>> start Dataset section
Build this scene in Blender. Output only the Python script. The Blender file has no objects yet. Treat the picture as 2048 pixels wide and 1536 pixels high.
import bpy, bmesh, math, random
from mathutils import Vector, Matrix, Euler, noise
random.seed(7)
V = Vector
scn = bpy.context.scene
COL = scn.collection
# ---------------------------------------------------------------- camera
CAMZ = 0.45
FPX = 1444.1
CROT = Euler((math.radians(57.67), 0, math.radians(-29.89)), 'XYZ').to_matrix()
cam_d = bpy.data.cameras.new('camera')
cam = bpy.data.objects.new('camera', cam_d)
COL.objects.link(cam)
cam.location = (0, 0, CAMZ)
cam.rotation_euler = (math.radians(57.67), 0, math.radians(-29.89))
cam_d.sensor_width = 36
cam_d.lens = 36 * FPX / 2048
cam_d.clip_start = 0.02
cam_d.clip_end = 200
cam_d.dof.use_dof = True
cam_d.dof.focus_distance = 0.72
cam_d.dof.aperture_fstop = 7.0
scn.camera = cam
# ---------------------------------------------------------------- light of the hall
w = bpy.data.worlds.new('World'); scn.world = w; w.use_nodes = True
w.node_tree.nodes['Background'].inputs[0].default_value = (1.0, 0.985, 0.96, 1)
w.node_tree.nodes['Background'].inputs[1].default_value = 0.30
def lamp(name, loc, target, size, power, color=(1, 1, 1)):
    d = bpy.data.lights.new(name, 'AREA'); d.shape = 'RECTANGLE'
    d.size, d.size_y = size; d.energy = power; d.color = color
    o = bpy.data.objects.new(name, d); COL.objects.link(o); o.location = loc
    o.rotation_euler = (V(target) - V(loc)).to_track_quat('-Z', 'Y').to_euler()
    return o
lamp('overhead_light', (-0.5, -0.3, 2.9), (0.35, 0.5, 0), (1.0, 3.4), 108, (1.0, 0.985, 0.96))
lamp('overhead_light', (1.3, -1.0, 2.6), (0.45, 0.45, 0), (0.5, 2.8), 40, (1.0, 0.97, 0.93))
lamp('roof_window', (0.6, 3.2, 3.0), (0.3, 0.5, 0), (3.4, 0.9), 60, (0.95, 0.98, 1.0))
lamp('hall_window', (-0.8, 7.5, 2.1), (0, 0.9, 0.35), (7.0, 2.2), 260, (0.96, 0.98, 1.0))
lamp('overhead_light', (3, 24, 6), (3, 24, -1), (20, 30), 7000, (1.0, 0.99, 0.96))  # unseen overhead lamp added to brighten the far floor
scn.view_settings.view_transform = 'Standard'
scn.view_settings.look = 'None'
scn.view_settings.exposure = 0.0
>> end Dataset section
**What to work on**
Go over the data above and copy every line that has the word "scene" in it.

**Finished answer**
Build this scene in Blender. Output only the Python script. The Blender file has no objects yet. Treat the picture as 2048 pixels wide and 1536 pixels high.
scn = bpy.context.scene